Supplied material

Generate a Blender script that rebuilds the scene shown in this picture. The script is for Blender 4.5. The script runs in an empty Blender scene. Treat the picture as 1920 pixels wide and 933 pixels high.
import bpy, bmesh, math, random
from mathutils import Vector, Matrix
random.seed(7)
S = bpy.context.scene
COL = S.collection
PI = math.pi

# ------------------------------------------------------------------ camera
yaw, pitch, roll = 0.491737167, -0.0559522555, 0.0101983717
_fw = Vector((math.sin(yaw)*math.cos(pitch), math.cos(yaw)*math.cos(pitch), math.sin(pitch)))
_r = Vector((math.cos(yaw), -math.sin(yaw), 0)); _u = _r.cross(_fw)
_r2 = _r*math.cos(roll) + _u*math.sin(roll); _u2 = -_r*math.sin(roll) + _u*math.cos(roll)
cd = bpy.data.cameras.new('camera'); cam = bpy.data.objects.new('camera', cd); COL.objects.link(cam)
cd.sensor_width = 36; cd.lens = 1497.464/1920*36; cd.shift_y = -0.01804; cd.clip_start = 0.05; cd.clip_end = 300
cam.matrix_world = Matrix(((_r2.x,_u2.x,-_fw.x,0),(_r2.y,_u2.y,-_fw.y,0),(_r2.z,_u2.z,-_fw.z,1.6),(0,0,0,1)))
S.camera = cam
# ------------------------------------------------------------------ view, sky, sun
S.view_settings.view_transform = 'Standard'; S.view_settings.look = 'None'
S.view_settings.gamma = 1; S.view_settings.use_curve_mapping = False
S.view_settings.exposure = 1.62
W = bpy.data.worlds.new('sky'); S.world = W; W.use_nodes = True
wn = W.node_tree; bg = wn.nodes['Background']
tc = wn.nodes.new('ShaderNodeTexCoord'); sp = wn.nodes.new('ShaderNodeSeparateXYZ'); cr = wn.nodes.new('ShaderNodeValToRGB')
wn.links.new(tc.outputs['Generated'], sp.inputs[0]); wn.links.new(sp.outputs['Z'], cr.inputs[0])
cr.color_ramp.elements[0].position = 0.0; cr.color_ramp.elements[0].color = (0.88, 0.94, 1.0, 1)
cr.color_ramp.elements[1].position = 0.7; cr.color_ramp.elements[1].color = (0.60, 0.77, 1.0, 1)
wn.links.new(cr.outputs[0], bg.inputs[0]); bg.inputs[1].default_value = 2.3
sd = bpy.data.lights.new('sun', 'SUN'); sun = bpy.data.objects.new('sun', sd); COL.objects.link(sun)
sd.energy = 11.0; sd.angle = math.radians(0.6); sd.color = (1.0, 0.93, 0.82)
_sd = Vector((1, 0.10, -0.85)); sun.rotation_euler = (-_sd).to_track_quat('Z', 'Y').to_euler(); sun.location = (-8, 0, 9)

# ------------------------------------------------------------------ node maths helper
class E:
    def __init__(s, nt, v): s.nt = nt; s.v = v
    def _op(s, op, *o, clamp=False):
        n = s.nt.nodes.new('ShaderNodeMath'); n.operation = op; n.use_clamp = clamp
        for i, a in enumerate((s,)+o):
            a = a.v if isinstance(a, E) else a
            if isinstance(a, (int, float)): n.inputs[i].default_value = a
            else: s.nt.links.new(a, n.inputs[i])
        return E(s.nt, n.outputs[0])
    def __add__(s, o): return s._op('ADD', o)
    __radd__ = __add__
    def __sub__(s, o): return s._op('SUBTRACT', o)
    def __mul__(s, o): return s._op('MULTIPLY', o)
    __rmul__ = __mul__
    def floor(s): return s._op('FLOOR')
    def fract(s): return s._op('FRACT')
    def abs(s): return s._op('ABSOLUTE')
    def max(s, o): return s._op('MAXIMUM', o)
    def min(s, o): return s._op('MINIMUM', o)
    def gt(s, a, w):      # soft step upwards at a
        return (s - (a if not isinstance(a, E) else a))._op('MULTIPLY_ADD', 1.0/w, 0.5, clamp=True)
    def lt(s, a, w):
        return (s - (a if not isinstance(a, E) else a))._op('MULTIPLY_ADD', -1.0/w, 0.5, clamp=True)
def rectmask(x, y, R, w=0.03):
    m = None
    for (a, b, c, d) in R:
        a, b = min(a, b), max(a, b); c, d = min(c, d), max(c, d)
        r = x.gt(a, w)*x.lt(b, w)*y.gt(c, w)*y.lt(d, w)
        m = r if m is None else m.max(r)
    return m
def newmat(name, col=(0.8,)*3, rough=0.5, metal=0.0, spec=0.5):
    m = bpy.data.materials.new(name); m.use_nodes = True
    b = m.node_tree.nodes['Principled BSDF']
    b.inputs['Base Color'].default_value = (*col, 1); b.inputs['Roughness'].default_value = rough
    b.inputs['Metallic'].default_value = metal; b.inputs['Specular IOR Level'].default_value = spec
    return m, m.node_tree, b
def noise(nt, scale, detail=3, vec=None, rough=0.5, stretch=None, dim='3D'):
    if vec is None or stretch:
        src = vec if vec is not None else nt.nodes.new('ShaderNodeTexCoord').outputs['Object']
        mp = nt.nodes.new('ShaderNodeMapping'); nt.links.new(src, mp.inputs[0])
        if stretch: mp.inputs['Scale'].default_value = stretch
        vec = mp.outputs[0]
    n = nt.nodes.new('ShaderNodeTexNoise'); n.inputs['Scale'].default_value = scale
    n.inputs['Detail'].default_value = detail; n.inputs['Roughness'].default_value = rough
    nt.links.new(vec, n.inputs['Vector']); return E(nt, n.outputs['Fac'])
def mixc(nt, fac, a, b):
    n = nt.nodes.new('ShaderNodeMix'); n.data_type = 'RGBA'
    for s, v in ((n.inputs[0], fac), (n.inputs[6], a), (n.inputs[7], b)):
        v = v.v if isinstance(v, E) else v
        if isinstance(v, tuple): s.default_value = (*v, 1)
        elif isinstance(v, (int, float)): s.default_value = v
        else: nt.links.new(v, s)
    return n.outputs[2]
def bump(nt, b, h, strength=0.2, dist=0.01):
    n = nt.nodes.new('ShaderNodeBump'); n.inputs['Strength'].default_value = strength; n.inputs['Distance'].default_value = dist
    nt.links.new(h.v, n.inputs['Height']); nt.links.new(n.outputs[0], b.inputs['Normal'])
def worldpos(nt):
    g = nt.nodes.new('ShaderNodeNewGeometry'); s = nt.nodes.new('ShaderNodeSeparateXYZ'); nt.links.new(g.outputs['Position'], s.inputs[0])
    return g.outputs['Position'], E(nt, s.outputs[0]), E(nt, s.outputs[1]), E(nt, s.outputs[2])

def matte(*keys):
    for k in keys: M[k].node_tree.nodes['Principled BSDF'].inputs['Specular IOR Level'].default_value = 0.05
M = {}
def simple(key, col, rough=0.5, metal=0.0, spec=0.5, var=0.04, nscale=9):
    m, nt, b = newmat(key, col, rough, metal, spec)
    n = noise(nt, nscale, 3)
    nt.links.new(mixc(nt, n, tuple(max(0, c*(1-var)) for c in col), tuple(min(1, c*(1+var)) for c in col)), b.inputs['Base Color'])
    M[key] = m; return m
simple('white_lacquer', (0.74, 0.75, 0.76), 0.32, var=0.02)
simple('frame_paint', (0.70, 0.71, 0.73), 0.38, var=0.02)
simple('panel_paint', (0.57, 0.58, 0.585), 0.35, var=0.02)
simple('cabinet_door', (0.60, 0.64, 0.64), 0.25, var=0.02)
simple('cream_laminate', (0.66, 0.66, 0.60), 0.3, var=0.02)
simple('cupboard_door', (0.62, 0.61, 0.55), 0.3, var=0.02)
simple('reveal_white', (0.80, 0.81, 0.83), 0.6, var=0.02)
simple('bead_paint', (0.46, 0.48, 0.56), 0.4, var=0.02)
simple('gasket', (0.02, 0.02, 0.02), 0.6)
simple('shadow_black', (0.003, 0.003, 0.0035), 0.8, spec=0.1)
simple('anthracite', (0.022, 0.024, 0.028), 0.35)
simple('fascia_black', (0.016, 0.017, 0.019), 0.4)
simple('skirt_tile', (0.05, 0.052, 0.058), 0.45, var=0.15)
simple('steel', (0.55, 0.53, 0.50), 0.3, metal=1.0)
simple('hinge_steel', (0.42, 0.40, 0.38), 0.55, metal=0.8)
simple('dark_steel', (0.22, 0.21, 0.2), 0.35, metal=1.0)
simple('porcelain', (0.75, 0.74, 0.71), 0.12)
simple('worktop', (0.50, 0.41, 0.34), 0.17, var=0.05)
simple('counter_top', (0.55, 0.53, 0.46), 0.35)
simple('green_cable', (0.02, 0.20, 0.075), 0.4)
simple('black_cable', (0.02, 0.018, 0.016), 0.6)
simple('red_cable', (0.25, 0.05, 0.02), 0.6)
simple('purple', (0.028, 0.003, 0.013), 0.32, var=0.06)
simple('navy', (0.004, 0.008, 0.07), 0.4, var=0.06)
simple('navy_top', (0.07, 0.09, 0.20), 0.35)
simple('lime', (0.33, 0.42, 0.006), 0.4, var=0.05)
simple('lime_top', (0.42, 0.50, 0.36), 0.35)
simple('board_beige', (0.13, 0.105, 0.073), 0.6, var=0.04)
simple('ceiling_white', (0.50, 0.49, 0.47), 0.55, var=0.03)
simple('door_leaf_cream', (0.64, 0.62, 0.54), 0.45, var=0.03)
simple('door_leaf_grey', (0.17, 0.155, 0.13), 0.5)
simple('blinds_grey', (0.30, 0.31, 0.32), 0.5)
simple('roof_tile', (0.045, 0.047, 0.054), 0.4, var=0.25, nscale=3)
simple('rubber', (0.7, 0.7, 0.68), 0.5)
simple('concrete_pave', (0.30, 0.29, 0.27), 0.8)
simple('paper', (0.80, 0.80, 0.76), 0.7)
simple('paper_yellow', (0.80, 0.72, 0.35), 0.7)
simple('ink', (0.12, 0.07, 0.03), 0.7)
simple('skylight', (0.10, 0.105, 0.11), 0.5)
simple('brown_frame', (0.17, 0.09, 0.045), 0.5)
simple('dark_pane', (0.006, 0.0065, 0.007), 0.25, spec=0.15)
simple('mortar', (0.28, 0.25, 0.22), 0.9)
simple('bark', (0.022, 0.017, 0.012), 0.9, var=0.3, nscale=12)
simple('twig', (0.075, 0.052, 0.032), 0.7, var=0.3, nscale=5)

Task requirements
Everything from the first line above up to and including the line that contains "PI = math.pi" should be printed exactly; please print only that.

Output of the exercise
Generate a Blender script that rebuilds the scene shown in this picture. The script is for Blender 4.5. The script runs in an empty Blender scene. Treat the picture as 1920 pixels wide and 933 pixels high.
import bpy, bmesh, math, random
from mathutils import Vector, Matrix
random.seed(7)
S = bpy.context.scene
COL = S.collection
PI = math.pi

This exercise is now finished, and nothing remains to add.